— Start Data listing —

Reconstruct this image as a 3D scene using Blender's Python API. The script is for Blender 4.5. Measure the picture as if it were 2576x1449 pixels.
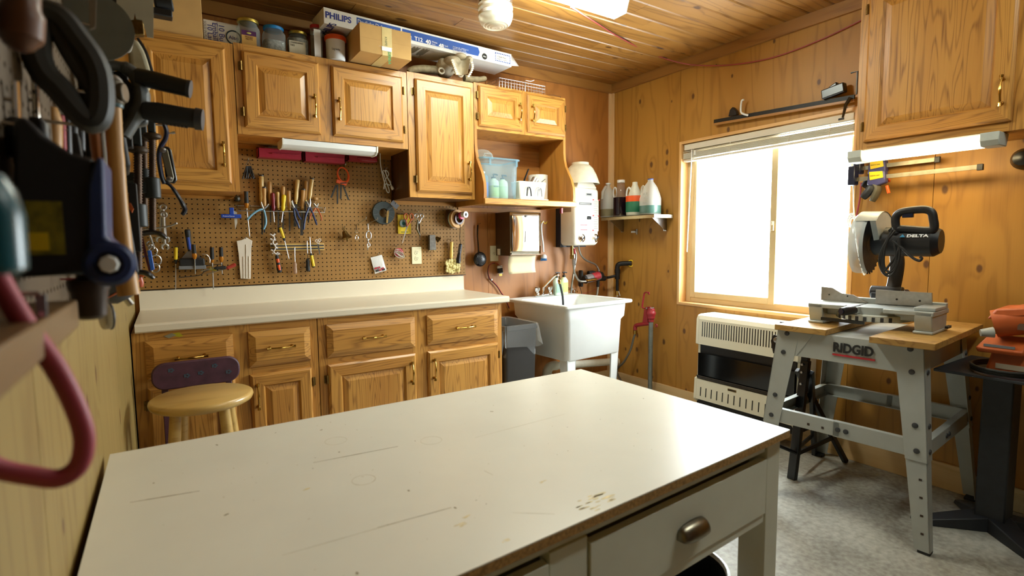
EXPOSURE, SKY, FLUO, UNDER, BULB, REAR = 0.22, 28.0, 78.0, 20.0, 1.5, 26.0
import bpy, bmesh, math, random
from mathutils import Vector, Matrix
for o in list(bpy.data.objects): bpy.data.objects.remove(o)
random.seed(7)
scn = bpy.context.scene
COL = scn.collection
V = Vector
# ------------------------------------------------------------------ camera
CAM = V((.1292, -3.3171, 1.2441))
FPX = 1325.05
_y, _p, _r = [math.radians(a) for a in (-33.189, -4.965, -.613)]
_F = V((-math.sin(_y)*math.cos(_p), math.cos(_y)*math.cos(_p), math.sin(_p)))
_R0 = V((math.cos(_y), math.sin(_y), 0)); _U0 = _R0.cross(_F)
_R = _R0*math.cos(_r) + _U0*math.sin(_r); _U = _U0*math.cos(_r) - _R0*math.sin(_r)
cd = bpy.data.cameras.new('camera'); cam = bpy.data.objects.new('camera', cd); COL.objects.link(cam)
cam.matrix_world = Matrix(((_R.x, _U.x, -_F.x, CAM.x), (_R.y, _U.y, -_F.y, CAM.y), (_R.z, _U.z, -_F.z, CAM.z), (0, 0, 0, 1)))
cd.sensor_width = 36; cd.lens = FPX/2576*36; cd.clip_start = .02; cd.clip_end = 200
cd.dof.use_dof = True; cd.dof.focus_distance = 3.1; cd.dof.aperture_fstop = 3.6
scn.camera = cam
# ------------------------------------------------------------------ world, light, exposure
scn.view_settings.view_transform = 'Standard'; scn.view_settings.look = 'None'
scn.view_settings.exposure = EXPOSURE; scn.view_settings.gamma = 1; scn.view_settings.use_curve_mapping = False
wd = bpy.data.worlds.new('sky'); scn.world = wd; wd.use_nodes = True
_bg = wd.node_tree.nodes['Background']; _bg.inputs[0].default_value = (.91, .97, 1, 1); _bg.inputs[1].default_value = SKY
try:
    scn.cycles.max_bounces = 8; scn.cycles.diffuse_bounces = 4; scn.cycles.glossy_bounces = 4
    scn.cycles.transparent_max_bounces = 16; scn.cycles.transmission_bounces = 6
    scn.cycles.caustics_reflective = False; scn.cycles.caustics_refractive = False
    scn.cycles.sample_clamp_indirect = 6; scn.cycles.use_adaptive_sampling = True; scn.cycles.adaptive_threshold = .03; scn.cycles.use_denoising = True
except Exception: pass
W = 3.313; HC = 2.535; YB = -5.4          # right wall, ceiling height, rear wall
WY0, WY1, WZ0, WZ1 = -.71, -1.905, .769, 1.959   # window opening in the right wall
def portal(name, loc, rot, sx, sy):
    l = bpy.data.lights.new(name, 'AREA'); l.shape = 'RECTANGLE'; l.size = sx; l.size_y = sy
    l.cycles.is_portal = True
    o = bpy.data.objects.new(name, l); COL.objects.link(o); o.location = loc; o.rotation_euler = rot
portal('window_portal', (W+.17, (WY0+WY1)/2, (WZ0+WZ1)/2), (0, math.pi/2, 0), WZ1-WZ0+.1, WY0-WY1+.1)

# ------------------------------------------------------------------ pixel rays onto planes of the room
def _ray(px, py): return _F + _R*((px-1288)/FPX) - _U*((py-724.5)/FPX)
def B(px, py, y=0.): d = _ray(px, py); return CAM + d*((y-CAM.y)/d.y)
def RW(px, py, x=W): d = _ray(px, py); return CAM + d*((x-CAM.x)/d.x)
def FZ(px, py, z=0.): d = _ray(px, py); return CAM + d*((z-CAM.z)/d.z)

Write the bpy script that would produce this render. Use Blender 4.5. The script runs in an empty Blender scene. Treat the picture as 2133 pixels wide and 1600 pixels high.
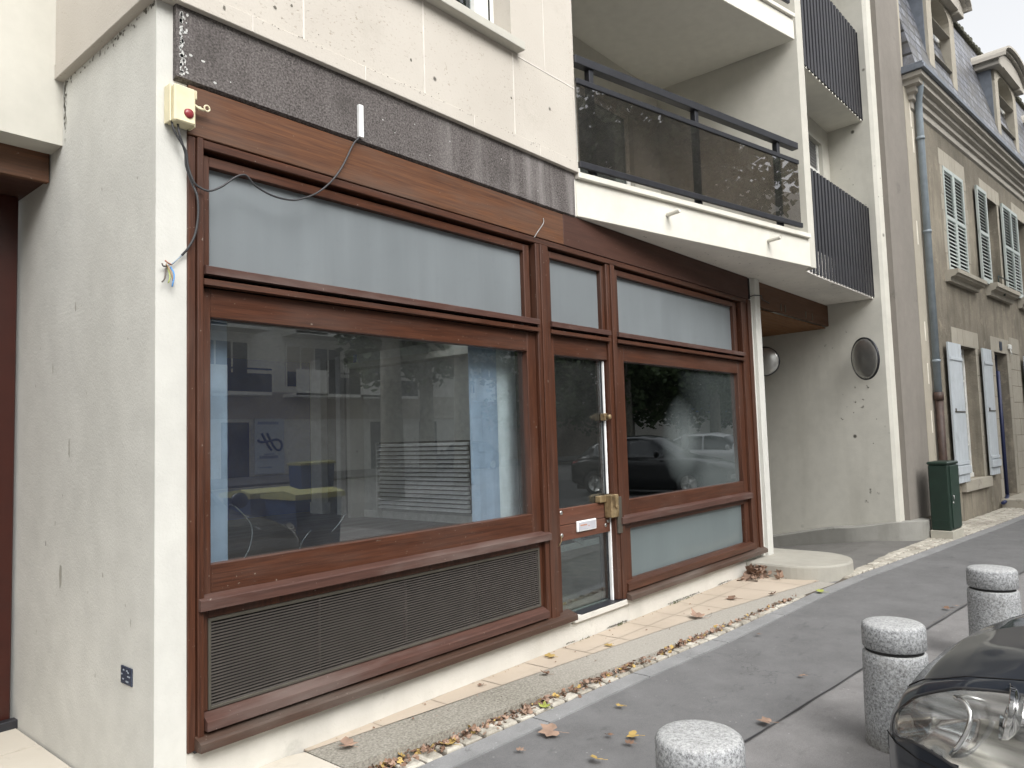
import bpy, bmesh, math, random
from mathutils import Vector, Matrix, noise as mnoise
import numpy as np
R = math.radians
SC = bpy.context.scene
COL = SC.collection
random.seed(7)

# ------------------------------------------------------------------ camera, world, sun, exposure
CAM = Vector((0, -3.3, 1.6))
yaw, pitch, roll = R(49.5996), R(4.0612), R(-1.7597)
fw = Vector((math.sin(yaw)*math.cos(pitch), math.cos(yaw)*math.cos(pitch), math.sin(pitch)))
rt = Vector((math.cos(yaw), -math.sin(yaw), 0)); up = rt.cross(fw)
rr = math.cos(roll)*rt + math.sin(roll)*up; uu = -math.sin(roll)*rt + math.cos(roll)*up
cd = bpy.data.cameras.new('camera'); cam = bpy.data.objects.new('camera', cd); COL.objects.link(cam)
cam.matrix_world = Matrix(((rr.x, uu.x, -fw.x, CAM.x), (rr.y, uu.y, -fw.y, CAM.y), (rr.z, uu.z, -fw.z, CAM.z), (0, 0, 0, 1)))
cd.sensor_fit = 'HORIZONTAL'; cd.sensor_width = 36; cd.lens = 36*1544.3/2133; cd.clip_start = .05; cd.clip_end = 2000
SC.camera = cam
W = bpy.data.worlds.new('World'); SC.world = W; W.use_nodes = True
wn = W.node_tree.nodes; wl = W.node_tree.links
for n in list(wn): wn.remove(n)
sky = wn.new('ShaderNodeTexSky'); sky.sky_type = 'NISHITA'; sky.sun_disc = False
sky.sun_elevation = R(44); sky.sun_rotation = R(199); sky.dust_density = 6; sky.air_density = 1.2; sky.ozone_density = 1
hs = wn.new('ShaderNodeHueSaturation'); hs.inputs['Saturation'].default_value = .10; hs.inputs['Value'].default_value = 1.65
bgn = wn.new('ShaderNodeBackground'); bgn.inputs['Strength'].default_value = .15
wo = wn.new('ShaderNodeOutputWorld')
wl.new(sky.outputs[0], hs.inputs['Color']); wl.new(hs.outputs[0], bgn.inputs['Color']); wl.new(bgn.outputs[0], wo.inputs[0])
sd = bpy.data.lights.new('sun', 'SUN'); sun = bpy.data.objects.new('sun', sd); COL.objects.link(sun)
sd.energy = .42; sd.angle = R(45); sd.color = (1, .99, .965)
# sun direction: from the street side, high
sdir = Vector((math.sin(R(199))*math.cos(R(44)), math.cos(R(199))*math.cos(R(44)), math.sin(R(44))))
sun.rotation_euler = sdir.to_track_quat('Z', 'Y').to_euler()
SC.view_settings.view_transform = 'Standard'; SC.view_settings.look = 'None'
SC.view_settings.gamma = 1; SC.view_settings.exposure = .42
SC.cycles.max_bounces = 8; SC.cycles.transparent_max_bounces = 16; SC.cycles.glossy_bounces = 5

# ------------------------------------------------------------------ tagging and mesh helpers
def tag(o, label=None, cat=None, group=None, kind=None):
    if label: o['label'] = label
    if cat: o['category'] = cat
    if group: o['group'] = group
    if kind: o['kind'] = kind
    return o
def empty(name, loc, label, cat, group=None, rz=0):
    o = bpy.data.objects.new(name, None); COL.objects.link(o); o.location = loc; o.rotation_euler = (0, 0, rz)
    o.empty_display_size = .2
    return tag(o, label, cat, group)
def smat(m): return m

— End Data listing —

* [Brief]:
Do not include the images; transcribe the rest of the listing exactly.

* [Result of this task]:
Reconstruct this image as a 3D scene using Blender's Python API. The script is for Blender 4.5. Measure the picture as if it were 2576x1449 pixels.
EXPOSURE, SKY, FLUO, UNDER, BULB, REAR = 0.22, 28.0, 78.0, 20.0, 1.5, 26.0
import bpy, bmesh, math, random
from mathutils import Vector, Matrix
for o in list(bpy.data.objects): bpy.data.objects.remove(o)
random.seed(7)
scn = bpy.context.scene
COL = scn.collection
V = Vector
# ------------------------------------------------------------------ camera
CAM = V((.1292, -3.3171, 1.2441))
FPX = 1325.05
_y, _p, _r = [math.radians(a) for a in (-33.189, -4.965, -.613)]
_F = V((-math.sin(_y)*math.cos(_p), math.cos(_y)*math.cos(_p), math.sin(_p)))
_R0 = V((math.cos(_y), math.sin(_y), 0)); _U0 = _R0.cross(_F)
_R = _R0*math.cos(_r) + _U0*math.sin(_r); _U = _U0*math.cos(_r) - _R0*math.sin(_r)
cd = bpy.data.cameras.new('camera'); cam = bpy.data.objects.new('camera', cd); COL.objects.link(cam)
cam.matrix_world = Matrix(((_R.x, _U.x, -_F.x, CAM.x), (_R.y, _U.y, -_F.y, CAM.y), (_R.z, _U.z, -_F.z, CAM.z), (0, 0, 0, 1)))
cd.sensor_width = 36; cd.lens = FPX/2576*36; cd.clip_start = .02; cd.clip_end = 200
cd.dof.use_dof = True; cd.dof.focus_distance = 3.1; cd.dof.aperture_fstop = 3.6
scn.camera = cam
# ------------------------------------------------------------------ world, light, exposure
scn.view_settings.view_transform = 'Standard'; scn.view_settings.look = 'None'
scn.view_settings.exposure = EXPOSURE; scn.view_settings.gamma = 1; scn.view_settings.use_curve_mapping = False
wd = bpy.data.worlds.new('sky'); scn.world = wd; wd.use_nodes = True
_bg = wd.node_tree.nodes['Background']; _bg.inputs[0].default_value = (.91, .97, 1, 1); _bg.inputs[1].default_value = SKY
try:
    scn.cycles.max_bounces = 8; scn.cycles.diffuse_bounces = 4; scn.cycles.glossy_bounces = 4
    scn.cycles.transparent_max_bounces = 16; scn.cycles.transmission_bounces = 6
    scn.cycles.caustics_reflective = False; scn.cycles.caustics_refractive = False
    scn.cycles.sample_clamp_indirect = 6; scn.cycles.use_adaptive_sampling = True; scn.cycles.adaptive_threshold = .03; scn.cycles.use_denoising = True
except Exception: pass
W = 3.313; HC = 2.535; YB = -5.4          # right wall, ceiling height, rear wall
WY0, WY1, WZ0, WZ1 = -.71, -1.905, .769, 1.959   # window opening in the right wall
def portal(name, loc, rot, sx, sy):
    l = bpy.data.lights.new(name, 'AREA'); l.shape = 'RECTANGLE'; l.size = sx; l.size_y = sy
    l.cycles.is_portal = True
    o = bpy.data.objects.new(name, l); COL.objects.link(o); o.location = loc; o.rotation_euler = rot
portal('window_portal', (W+.17, (WY0+WY1)/2, (WZ0+WZ1)/2), (0, math.pi/2, 0), WZ1-WZ0+.1, WY0-WY1+.1)

# ------------------------------------------------------------------ pixel rays onto planes of the room
def _ray(px, py): return _F + _R*((px-1288)/FPX) - _U*((py-724.5)/FPX)
def B(px, py, y=0.): d = _ray(px, py); return CAM + d*((y-CAM.y)/d.y)
def RW(px, py, x=W): d = _ray(px, py); return CAM + d*((x-CAM.x)/d.x)
def FZ(px, py, z=0.): d = _ray(px, py); return CAM + d*((z-CAM.z)/d.z)

Write the bpy script that would produce this render. Use Blender 4.5. The script runs in an empty Blender scene. Treat the picture as 2133 pixels wide and 1600 pixels high.
import bpy, bmesh, math, random
from mathutils import Vector, Matrix, noise as mnoise
import numpy as np
R = math.radians
SC = bpy.context.scene
COL = SC.collection
random.seed(7)

# ------------------------------------------------------------------ camera, world, sun, exposure
CAM = Vector((0, -3.3, 1.6))
yaw, pitch, roll = R(49.5996), R(4.0612), R(-1.7597)
fw = Vector((math.sin(yaw)*math.cos(pitch), math.cos(yaw)*math.cos(pitch), math.sin(pitch)))
rt = Vector((math.cos(yaw), -math.sin(yaw), 0)); up = rt.cross(fw)
rr = math.cos(roll)*rt + math.sin(roll)*up; uu = -math.sin(roll)*rt + math.cos(roll)*up
cd = bpy.data.cameras.new('camera'); cam = bpy.data.objects.new('camera', cd); COL.objects.link(cam)
cam.matrix_world = Matrix(((rr.x, uu.x, -fw.x, CAM.x), (rr.y, uu.y, -fw.y, CAM.y), (rr.z, uu.z, -fw.z, CAM.z), (0, 0, 0, 1)))
cd.sensor_fit = 'HORIZONTAL'; cd.sensor_width = 36; cd.lens = 36*1544.3/2133; cd.clip_start = .05; cd.clip_end = 2000
SC.camera = cam
W = bpy.data.worlds.new('World'); SC.world = W; W.use_nodes = True
wn = W.node_tree.nodes; wl = W.node_tree.links
for n in list(wn): wn.remove(n)
sky = wn.new('ShaderNodeTexSky'); sky.sky_type = 'NISHITA'; sky.sun_disc = False
sky.sun_elevation = R(44); sky.sun_rotation = R(199); sky.dust_density = 6; sky.air_density = 1.2; sky.ozone_density = 1
hs = wn.new('ShaderNodeHueSaturation'); hs.inputs['Saturation'].default_value = .10; hs.inputs['Value'].default_value = 1.65
bgn = wn.new('ShaderNodeBackground'); bgn.inputs['Strength'].default_value = .15
wo = wn.new('ShaderNodeOutputWorld')
wl.new(sky.outputs[0], hs.inputs['Color']); wl.new(hs.outputs[0], bgn.inputs['Color']); wl.new(bgn.outputs[0], wo.inputs[0])
sd = bpy.data.lights.new('sun', 'SUN'); sun = bpy.data.objects.new('sun', sd); COL.objects.link(sun)
sd.energy = .42; sd.angle = R(45); sd.color = (1, .99, .965)
# sun direction: from the street side, high
sdir = Vector((math.sin(R(199))*math.cos(R(44)), math.cos(R(199))*math.cos(R(44)), math.sin(R(44))))
sun.rotation_euler = sdir.to_track_quat('Z', 'Y').to_euler()
SC.view_settings.view_transform = 'Standard'; SC.view_settings.look = 'None'
SC.view_settings.gamma = 1; SC.view_settings.exposure = .42
SC.cycles.max_bounces = 8; SC.cycles.transparent_max_bounces = 16; SC.cycles.glossy_bounces = 5

# ------------------------------------------------------------------ tagging and mesh helpers
def tag(o, label=None, cat=None, group=None, kind=None):
    if label: o['label'] = label
    if cat: o['category'] = cat
    if group: o['group'] = group
    if kind: o['kind'] = kind
    return o
def empty(name, loc, label, cat, group=None, rz=0):
    o = bpy.data.objects.new(name, None); COL.objects.link(o); o.location = loc; o.rotation_euler = (0, 0, rz)
    o.empty_display_size = .2
    return tag(o, label, cat, group)
def smat(m): return m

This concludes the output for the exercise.